Pages

Thursday 26 January 2023

EVANGELICAL WOMEN IN EARLY 1800: LUCY STONE P/8

                                   Read Part One HERE


In this post I will continue to focus on a woman named Lucy Stone. She lived from 1818 - 1893.

Lucy set another precedent in 1858 when she reminded Americans of the "no taxation without representation" principle. Her refusal to pay property taxes was punished by the impoundment and sale of  the Stone's household goods. At the end of the Civil War, Lucy went to Kansas to work on the referendum for suffrage there. She also served as president of the New Jersey Women Suffrage Association and helped organise the New England association, in which she would be active after the family moved to Boston in 1869. At the same time, Lucy served on the executive committee of the American Equal Rights Association.

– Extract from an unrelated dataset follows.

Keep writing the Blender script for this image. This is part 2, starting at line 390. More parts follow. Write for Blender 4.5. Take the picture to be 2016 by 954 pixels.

In 1869, Lucy broke with suffragists Elizabther Cady Stanton and Susan B. Anthony and others over passage of the 14th and 15th Amendments to the Constitution, which granted voting rights to black men but not to women. Lucy was willing to accept this measure for her abolitionist goals while continuing to work for women's suffrage. Elizabeth and Susan formed the National Women Suffrage Association (NWSA). Lucy, Julia Ward Howe, and others formed the American Women Suffrage Association (AWSA). Lucy edited the AWSA publication, the Woman's Journal. in 1879. Lucy registered to vote in Massachusetts, since the state allowed women's suffrage in some local elections, but she was removed from the rolls because she did not use her husband's surname.

Lucy lived to see the reunifications of the two suffrage associations in 1890. She gave her last speech in 1893 at the World's Columbian Exposition and died later that year at age 75.